Repeat exactly the lines from the one containing "Write a Blender" through the one containing "COL = S.collection", both lines included, please, without any other lines.

[Scripts that build scenes]
* * *
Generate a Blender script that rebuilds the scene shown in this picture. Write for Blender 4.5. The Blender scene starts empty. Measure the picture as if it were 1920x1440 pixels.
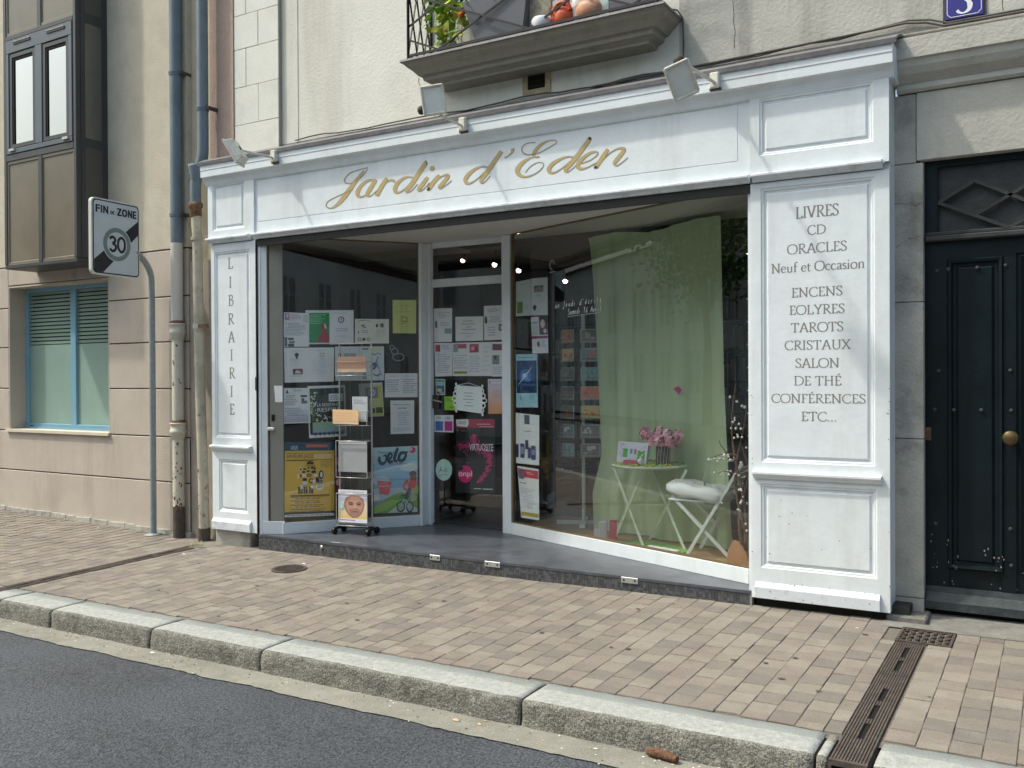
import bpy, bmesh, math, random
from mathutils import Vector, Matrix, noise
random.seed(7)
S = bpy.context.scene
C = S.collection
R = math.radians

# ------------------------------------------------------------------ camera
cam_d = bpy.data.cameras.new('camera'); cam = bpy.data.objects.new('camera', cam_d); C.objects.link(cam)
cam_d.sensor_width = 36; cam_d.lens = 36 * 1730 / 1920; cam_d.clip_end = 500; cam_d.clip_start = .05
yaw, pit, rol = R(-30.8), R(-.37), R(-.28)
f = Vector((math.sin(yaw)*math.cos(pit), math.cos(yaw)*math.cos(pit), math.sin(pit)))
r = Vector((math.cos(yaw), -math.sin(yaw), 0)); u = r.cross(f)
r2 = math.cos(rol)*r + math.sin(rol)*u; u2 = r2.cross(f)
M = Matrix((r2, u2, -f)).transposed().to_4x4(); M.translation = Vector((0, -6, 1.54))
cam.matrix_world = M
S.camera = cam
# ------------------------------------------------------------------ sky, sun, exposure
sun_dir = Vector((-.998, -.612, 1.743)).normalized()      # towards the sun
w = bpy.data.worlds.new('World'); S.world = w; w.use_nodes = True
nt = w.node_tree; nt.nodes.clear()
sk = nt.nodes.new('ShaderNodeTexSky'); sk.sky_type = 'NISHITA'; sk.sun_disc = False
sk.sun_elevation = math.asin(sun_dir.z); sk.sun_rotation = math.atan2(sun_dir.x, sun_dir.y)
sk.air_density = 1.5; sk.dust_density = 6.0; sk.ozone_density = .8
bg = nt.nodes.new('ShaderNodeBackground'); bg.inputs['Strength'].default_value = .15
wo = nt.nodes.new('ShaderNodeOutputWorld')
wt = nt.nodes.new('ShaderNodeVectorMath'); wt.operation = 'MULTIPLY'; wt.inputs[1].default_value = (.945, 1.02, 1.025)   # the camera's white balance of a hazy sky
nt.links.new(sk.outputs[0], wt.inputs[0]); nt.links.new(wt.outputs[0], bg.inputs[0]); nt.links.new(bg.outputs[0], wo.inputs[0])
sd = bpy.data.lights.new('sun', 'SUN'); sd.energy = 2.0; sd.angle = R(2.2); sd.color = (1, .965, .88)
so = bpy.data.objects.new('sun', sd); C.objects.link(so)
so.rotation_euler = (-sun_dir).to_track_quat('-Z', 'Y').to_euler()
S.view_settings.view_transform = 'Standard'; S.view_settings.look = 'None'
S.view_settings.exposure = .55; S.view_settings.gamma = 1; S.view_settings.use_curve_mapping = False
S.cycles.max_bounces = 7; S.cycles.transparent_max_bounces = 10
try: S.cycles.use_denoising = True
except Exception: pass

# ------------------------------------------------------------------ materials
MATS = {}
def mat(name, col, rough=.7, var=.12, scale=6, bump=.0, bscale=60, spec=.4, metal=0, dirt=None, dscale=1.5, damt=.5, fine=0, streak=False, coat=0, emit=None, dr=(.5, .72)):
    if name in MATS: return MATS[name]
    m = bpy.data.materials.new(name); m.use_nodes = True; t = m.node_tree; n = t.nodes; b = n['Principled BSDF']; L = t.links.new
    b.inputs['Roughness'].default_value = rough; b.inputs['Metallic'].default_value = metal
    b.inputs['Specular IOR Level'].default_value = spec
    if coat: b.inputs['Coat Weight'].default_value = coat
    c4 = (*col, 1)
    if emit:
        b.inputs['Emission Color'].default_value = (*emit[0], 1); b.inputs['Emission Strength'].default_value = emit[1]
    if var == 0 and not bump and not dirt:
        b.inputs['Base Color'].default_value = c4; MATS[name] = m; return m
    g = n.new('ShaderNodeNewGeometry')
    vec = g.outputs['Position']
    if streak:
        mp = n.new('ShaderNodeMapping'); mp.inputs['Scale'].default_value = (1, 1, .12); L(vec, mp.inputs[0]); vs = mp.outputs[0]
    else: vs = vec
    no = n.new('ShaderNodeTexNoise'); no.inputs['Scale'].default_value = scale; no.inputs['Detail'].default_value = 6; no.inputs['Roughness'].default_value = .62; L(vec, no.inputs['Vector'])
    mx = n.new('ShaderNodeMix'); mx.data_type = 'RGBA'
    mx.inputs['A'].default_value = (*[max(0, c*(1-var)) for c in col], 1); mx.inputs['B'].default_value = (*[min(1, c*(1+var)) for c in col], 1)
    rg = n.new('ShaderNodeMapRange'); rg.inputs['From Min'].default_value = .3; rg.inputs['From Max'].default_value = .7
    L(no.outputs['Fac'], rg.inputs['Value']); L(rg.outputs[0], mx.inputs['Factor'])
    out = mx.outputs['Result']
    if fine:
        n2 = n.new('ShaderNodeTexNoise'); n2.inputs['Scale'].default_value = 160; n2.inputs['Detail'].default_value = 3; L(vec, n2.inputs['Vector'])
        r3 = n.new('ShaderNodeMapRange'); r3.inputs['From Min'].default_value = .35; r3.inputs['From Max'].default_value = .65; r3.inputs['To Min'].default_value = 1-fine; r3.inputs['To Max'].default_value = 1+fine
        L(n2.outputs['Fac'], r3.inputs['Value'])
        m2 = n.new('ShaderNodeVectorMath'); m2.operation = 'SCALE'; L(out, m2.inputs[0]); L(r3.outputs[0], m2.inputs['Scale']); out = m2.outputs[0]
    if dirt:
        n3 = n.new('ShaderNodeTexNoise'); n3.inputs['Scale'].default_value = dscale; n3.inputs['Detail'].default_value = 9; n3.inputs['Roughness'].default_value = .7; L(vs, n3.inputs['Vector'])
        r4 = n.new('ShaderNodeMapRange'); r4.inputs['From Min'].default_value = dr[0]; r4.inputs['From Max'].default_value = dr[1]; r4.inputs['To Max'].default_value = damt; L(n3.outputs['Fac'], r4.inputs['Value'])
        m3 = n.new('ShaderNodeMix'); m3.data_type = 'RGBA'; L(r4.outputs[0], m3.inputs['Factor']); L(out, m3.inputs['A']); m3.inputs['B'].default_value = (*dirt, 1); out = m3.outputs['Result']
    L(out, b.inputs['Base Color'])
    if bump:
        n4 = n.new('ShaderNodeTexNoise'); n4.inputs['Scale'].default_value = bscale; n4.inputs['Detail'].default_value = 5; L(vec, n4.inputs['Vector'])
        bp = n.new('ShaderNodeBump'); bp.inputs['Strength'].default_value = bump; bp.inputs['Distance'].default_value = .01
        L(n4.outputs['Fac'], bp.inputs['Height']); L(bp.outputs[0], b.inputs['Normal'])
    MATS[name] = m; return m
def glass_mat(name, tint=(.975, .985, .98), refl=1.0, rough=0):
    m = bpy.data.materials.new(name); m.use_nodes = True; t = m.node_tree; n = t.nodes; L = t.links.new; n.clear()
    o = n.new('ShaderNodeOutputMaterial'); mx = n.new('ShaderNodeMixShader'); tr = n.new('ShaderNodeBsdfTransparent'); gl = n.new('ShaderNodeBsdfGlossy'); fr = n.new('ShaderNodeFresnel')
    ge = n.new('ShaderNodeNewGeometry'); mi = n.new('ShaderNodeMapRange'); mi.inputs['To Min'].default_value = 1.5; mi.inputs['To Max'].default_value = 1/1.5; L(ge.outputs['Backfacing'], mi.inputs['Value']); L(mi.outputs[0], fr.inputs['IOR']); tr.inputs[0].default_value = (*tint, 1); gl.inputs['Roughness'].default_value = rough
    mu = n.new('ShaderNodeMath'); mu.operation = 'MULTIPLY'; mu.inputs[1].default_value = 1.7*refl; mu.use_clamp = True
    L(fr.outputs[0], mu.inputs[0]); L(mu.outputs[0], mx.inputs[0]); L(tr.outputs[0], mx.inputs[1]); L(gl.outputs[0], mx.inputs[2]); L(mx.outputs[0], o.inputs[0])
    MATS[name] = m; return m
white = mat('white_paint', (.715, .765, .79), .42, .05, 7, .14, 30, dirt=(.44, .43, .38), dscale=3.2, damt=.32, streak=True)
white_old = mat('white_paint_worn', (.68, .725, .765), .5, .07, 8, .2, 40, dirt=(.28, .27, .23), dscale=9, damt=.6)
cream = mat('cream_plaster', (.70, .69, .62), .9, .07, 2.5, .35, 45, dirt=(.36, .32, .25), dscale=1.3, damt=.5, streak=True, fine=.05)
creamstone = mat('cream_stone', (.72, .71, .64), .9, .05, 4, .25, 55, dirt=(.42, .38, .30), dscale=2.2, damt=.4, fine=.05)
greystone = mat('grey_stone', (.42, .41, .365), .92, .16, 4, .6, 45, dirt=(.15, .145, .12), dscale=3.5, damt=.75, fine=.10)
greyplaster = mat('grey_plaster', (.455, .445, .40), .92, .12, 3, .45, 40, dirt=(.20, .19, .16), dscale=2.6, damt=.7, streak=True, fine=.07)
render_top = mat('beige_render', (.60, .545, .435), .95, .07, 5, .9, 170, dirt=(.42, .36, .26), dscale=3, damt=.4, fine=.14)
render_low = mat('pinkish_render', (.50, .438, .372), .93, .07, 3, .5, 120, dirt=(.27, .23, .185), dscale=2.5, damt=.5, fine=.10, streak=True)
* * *
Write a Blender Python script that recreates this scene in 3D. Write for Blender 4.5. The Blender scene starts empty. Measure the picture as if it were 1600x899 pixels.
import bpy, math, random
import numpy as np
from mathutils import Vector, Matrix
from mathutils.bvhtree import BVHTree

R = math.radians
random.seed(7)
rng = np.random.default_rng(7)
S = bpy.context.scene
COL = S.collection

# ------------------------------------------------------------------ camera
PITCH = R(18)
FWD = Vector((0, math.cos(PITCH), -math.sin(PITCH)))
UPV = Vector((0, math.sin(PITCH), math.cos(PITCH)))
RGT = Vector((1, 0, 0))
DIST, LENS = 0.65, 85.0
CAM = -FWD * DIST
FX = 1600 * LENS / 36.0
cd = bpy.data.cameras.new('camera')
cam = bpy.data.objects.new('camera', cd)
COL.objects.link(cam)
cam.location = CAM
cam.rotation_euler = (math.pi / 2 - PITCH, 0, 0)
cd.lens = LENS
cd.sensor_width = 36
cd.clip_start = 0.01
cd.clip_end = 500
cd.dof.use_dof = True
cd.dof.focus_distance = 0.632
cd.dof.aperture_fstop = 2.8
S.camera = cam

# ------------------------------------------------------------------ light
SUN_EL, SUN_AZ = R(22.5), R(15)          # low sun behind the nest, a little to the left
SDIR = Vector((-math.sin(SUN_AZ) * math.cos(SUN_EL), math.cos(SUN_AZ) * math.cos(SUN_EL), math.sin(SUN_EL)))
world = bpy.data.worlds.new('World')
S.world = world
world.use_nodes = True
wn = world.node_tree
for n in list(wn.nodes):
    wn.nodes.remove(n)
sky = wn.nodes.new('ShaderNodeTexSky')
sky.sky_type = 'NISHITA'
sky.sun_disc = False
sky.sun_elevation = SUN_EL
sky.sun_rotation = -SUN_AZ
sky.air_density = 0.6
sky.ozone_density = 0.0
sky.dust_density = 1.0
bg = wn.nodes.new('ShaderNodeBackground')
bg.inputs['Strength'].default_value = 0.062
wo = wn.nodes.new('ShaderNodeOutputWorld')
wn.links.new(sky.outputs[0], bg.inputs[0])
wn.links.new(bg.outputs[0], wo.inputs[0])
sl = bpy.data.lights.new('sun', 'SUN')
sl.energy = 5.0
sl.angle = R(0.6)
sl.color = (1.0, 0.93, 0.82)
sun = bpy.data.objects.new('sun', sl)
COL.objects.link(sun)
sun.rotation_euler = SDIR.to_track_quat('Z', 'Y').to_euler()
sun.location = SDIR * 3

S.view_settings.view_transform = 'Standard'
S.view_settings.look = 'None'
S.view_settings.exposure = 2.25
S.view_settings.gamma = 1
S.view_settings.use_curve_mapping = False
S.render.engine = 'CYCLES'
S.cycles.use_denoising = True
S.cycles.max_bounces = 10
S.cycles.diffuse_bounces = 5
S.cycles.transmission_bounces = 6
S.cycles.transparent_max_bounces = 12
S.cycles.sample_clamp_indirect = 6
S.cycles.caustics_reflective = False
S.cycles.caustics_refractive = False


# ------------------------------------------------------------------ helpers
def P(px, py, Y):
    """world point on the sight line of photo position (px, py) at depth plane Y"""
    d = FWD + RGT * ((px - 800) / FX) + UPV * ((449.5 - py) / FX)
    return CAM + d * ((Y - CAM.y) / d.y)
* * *
Task result:
Write a Blender Python script that recreates this scene in 3D. Write for Blender 4.5. The Blender scene starts empty. Measure the picture as if it were 1600x899 pixels.
import bpy, math, random
import numpy as np
from mathutils import Vector, Matrix
from mathutils.bvhtree import BVHTree

R = math.radians
random.seed(7)
rng = np.random.default_rng(7)
S = bpy.context.scene
COL = S.collection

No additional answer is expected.